On to the next one champ.
*What do you think I should do?*
You already did it homie. Block and remove her socials and move on.
Oh man, you need to find that guy and thank him for saving you so much time, if 4 months in these kinda shenanigans were going on, it was only going to get worse.
They definitely fucked and for whatever reason are still in contact and she lied to you about him. All in all that’s a bunch of greasy bs
I’m proud of you bud. You’ll realise the value of the great self respect you exhibited. It’s a lot more than I can say for the vast majority of people that post here.
And in case she comes back begging or a new development occurs, UpdateMe!
You did the right thing. You can let women play dumb with you when it come to these things. They know if they gotta hide the truth from you. It will forever change the way you look at them. It’s better to toss her to the side before she has a chance to hurt you in even worse way
This is nice. Someone who did everything right.
Updateme!
Decisive person you are. You will do great. .I hope
You did it right. Nip red flags in the bud. Be proud that you acted mature and know that you can hold your head high.
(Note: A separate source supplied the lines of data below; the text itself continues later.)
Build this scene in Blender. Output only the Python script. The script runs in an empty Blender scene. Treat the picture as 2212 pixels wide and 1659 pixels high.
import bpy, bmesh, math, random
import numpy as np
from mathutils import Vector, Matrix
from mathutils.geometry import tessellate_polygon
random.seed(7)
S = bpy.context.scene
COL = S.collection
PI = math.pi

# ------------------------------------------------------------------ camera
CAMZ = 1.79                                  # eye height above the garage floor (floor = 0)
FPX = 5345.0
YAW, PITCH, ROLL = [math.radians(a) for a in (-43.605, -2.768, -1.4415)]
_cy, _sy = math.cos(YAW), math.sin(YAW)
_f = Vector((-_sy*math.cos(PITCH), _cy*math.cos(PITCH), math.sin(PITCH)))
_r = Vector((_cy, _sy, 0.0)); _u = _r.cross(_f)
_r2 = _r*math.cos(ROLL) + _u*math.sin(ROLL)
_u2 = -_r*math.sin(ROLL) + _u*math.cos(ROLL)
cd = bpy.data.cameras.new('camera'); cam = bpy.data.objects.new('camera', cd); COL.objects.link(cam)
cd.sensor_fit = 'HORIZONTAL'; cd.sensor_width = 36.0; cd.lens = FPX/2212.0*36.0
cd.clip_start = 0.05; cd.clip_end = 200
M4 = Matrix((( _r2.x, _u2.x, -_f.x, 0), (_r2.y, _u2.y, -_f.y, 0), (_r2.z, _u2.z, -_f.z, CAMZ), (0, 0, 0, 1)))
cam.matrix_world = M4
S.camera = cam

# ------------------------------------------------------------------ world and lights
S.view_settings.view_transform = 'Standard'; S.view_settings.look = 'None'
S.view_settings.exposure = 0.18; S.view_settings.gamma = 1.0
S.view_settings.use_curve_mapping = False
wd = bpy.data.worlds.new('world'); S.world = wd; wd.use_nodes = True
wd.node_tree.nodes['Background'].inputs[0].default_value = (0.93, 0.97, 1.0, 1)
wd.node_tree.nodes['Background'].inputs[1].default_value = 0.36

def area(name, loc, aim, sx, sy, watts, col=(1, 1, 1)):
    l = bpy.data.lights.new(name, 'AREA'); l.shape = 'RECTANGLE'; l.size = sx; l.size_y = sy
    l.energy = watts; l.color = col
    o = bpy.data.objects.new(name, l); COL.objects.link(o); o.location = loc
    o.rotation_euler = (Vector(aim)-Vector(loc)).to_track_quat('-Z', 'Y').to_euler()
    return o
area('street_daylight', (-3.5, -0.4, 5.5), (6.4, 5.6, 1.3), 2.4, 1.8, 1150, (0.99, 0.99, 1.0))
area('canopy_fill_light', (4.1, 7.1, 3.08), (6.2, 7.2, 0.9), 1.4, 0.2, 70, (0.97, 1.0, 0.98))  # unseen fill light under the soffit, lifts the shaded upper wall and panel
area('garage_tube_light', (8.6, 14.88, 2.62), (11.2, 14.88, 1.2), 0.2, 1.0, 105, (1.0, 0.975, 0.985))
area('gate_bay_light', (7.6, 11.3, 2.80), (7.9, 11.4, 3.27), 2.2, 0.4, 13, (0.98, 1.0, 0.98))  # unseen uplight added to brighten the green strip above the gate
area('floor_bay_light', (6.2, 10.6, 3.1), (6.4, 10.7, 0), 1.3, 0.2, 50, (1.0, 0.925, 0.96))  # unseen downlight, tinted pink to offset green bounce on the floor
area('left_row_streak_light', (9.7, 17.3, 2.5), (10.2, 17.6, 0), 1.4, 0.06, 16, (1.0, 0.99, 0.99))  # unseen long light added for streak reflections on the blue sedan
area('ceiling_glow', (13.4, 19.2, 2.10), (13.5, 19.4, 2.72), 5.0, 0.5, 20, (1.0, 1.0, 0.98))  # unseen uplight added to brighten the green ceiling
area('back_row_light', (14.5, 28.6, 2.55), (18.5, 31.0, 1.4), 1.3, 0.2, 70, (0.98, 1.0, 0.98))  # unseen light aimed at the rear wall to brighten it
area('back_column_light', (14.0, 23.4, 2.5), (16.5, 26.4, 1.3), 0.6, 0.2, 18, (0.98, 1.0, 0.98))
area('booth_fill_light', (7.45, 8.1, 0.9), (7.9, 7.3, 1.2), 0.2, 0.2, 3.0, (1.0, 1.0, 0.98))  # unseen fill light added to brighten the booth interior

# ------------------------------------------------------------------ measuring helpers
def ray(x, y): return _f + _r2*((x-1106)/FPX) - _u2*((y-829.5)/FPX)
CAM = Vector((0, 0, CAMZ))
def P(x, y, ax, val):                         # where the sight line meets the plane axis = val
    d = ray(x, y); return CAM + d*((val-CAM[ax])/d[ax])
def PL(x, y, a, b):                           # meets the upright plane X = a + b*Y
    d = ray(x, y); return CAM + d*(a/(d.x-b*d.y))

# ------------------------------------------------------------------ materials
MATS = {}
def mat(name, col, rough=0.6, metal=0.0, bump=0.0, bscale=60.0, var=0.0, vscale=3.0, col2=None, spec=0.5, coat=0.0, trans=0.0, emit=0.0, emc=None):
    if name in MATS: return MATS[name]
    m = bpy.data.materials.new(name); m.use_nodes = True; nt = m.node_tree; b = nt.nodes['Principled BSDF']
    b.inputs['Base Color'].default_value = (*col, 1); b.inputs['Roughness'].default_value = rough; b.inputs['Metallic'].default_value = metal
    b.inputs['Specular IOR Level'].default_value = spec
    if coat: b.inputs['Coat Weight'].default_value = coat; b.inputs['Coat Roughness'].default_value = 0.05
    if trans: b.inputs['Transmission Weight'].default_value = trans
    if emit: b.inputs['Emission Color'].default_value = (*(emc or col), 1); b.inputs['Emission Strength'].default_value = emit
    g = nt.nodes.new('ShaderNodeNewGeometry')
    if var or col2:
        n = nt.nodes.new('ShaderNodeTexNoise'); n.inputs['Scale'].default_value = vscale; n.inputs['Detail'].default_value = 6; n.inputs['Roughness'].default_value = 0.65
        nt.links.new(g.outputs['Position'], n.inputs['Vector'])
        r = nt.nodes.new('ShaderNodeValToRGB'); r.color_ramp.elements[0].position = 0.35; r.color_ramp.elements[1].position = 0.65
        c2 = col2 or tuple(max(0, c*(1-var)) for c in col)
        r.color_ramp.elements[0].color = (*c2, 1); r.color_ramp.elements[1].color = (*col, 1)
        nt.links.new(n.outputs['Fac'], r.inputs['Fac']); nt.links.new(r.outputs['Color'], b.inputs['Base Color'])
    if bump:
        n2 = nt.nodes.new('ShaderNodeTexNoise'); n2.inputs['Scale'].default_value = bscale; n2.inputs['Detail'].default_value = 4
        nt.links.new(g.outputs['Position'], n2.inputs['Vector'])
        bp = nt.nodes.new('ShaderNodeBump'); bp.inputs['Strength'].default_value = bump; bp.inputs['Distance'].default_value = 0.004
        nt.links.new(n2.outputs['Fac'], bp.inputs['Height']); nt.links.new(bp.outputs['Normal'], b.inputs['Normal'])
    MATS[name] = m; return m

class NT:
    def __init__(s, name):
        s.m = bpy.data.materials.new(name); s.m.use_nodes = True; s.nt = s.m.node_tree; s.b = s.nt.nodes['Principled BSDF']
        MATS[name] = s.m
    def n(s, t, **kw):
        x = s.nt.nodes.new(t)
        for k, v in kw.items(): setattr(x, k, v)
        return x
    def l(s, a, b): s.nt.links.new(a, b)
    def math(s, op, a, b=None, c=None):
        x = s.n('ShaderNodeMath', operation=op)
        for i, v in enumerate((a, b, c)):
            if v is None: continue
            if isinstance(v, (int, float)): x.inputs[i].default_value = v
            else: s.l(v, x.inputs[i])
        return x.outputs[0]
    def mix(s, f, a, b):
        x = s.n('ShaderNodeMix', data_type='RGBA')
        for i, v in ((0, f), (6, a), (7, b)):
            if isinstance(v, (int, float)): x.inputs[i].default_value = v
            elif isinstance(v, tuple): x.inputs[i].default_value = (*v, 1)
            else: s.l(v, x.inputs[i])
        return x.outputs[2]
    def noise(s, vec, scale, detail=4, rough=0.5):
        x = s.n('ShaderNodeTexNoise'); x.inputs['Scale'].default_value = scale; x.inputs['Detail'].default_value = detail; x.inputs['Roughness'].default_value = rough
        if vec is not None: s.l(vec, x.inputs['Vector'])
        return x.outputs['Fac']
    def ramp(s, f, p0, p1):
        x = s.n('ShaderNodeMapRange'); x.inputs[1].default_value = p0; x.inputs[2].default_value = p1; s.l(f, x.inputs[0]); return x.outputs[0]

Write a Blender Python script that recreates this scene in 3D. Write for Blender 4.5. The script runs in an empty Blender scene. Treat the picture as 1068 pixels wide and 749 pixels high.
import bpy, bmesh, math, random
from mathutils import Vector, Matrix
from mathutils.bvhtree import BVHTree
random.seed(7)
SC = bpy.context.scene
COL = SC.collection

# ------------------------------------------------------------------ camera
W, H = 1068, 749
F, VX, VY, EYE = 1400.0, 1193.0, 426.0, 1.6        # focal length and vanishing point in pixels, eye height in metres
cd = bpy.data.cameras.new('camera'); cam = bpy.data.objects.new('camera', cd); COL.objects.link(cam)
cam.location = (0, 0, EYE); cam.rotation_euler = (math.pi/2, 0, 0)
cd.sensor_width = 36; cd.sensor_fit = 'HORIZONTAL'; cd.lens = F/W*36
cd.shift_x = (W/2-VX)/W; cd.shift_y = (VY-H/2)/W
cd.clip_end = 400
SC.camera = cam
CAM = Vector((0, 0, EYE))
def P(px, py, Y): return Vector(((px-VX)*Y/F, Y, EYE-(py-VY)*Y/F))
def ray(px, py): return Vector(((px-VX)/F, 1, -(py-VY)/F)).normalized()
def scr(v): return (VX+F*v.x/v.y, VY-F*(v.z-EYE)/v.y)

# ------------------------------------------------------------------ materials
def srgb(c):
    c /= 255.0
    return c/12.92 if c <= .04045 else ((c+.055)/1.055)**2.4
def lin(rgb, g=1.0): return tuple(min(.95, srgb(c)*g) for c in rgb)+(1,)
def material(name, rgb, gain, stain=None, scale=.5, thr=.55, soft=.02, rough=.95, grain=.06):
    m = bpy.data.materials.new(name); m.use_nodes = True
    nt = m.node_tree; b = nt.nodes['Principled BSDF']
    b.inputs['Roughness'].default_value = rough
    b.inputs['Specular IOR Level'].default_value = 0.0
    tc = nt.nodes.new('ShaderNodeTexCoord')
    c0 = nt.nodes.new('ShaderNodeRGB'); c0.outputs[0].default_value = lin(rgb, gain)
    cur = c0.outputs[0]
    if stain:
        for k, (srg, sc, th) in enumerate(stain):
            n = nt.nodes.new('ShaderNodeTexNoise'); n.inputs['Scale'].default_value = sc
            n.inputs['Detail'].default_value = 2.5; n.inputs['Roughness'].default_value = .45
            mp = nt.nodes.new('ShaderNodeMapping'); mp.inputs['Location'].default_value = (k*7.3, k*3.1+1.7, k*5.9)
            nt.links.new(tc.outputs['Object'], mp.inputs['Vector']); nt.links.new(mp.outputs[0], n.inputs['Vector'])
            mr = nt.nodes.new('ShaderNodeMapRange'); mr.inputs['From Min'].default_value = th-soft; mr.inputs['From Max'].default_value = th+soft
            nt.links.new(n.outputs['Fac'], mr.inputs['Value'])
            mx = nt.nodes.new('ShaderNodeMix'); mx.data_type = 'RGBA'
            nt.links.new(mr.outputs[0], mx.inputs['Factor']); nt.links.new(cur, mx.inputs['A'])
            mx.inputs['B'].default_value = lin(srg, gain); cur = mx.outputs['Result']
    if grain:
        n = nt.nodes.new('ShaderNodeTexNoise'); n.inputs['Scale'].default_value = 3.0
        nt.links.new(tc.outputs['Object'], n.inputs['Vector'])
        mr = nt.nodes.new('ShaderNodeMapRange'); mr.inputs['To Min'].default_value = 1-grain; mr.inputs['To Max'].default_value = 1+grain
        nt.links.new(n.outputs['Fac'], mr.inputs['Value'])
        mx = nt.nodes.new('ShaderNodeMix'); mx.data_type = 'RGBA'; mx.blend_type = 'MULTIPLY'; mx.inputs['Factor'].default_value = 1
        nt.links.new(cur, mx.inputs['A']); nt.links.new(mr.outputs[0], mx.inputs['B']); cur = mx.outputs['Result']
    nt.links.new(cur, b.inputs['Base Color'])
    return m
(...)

Just imagine being a year or two in and how things would have been. She was on the way to cheating.
Someone out there will realize your the prize
I doubt you got the full story from her. When people are caught cheating they never tell the full truth. It’s always trickle truth where they tell you just enough that you’ll believe them and minimize the situation so that it doesn’t seem as bad.
Good on you for breaking up. If she’s cheating or cheating adjacent this early in the relationship, you’d be in for a bad time.
Every partner to a committed relationship has a right to feel safe from infidelity.
Her behavior is a huge fail . She failed the life partner test.
Don’t argue. She’ll never confess.
Just block her on everything and move on.
Kiss the ground and thank God you dodged a bulliet.
You handled it perfectly or you can say it was textbook. You saved yourself years of looking over her back and wondering what she was up to.